Reviews

Howard McGillin: Isn’t It Romantic?

The Broadway star’s appealing cabaret show at the Algonquin Hotel’s Oak Room shows off his facility with love songs.

Howard McGillin
Howard McGillin

With his silvery-smooth tenor and nearly ageless leading-man looks, few Broadway performers can sell a love song — whether it’s a happy or sad one — with as much finesse as Howard McGillin. Wisely, then, love songs of one sort or another make up most of Isn’t It Romantic?, his compact, appealing cabaret debut at the Algonquin Hotel’s Oak Room.


McGillin’s smile may be sunny and his personality is exceedingly affable, but when he wraps his voice around tales of loss and regret, he’s at his best. Stephen Sondheim’s gorgeously melancholy “Good Thing Going,” Tom Kitt and Amanda Green’s beautiful and rueful “Laura, Laura” (from High Fidelity), and, especially, Joseph Thalken and Barry Kleinbort’s wistful ballad “Time” are all among the show’s high points.
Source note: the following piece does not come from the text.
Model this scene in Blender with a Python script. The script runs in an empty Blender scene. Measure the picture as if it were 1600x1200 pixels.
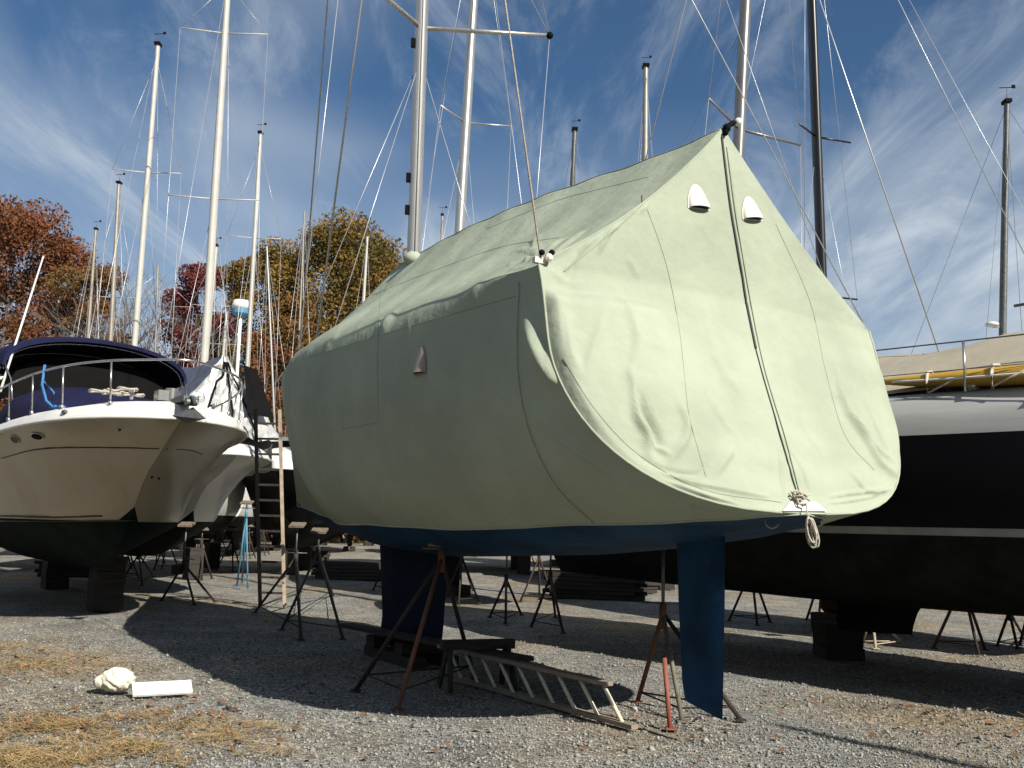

He’s just as comfortable, musically, with the upside of love, offering a suitably dreamy medley of “All the Things You Are” and “Isn’t It Romantic?”, a hopeful “Two for the Road,” a bouncy “Haven’t Met You Yet,” the pop hit made famous (and co-written) by Michael Buble, and an exuberant take on “She Loves Me” (nicely followed with another if far different number from that show, “Dear Friend.”)

As it happens, though, McGillin’s true joie de vivre doesn’t fully let loose until his friend and frequent performing partner Rebecca Luker joined him for a duet of “Let’s Fall In Love,” which practically exploded from the tiny stage. (Graciously — and thankfully for the audience — he allowed Luker her own solo spot: a stunning rendition of the ballad “Stay,” written by Thalken and Mark Campbell for the new musical And the Curtain Ries.)


There are times, however, when the act doesn’t live up to its potential. McGillin’s patter is distinctly over-rehearsed, as if nothing that might happen, on or off the stage, can make him vary from his script. And while he shares a memory or two of his life, especially in the early section of the show, the recollections are mostly of the tried-and true, ho-hum sort. (A rare, welcome exception has to do with a phone conversation with an unnamed Broadway composer, who is clearly Stephen Sondheim).


It also strikes me as odd that McGillin prominently mentions appearing in Anything Goes on Broadway and London, but never chooses to sing a single number from that show (or anything by Cole Porter). And while personally, I never ever need to hear “Music of the Night” again, the omission of the song — or any mention of his thousands of performances in the title role of The Phantom of the Opera — might well prove disappointing to his fans.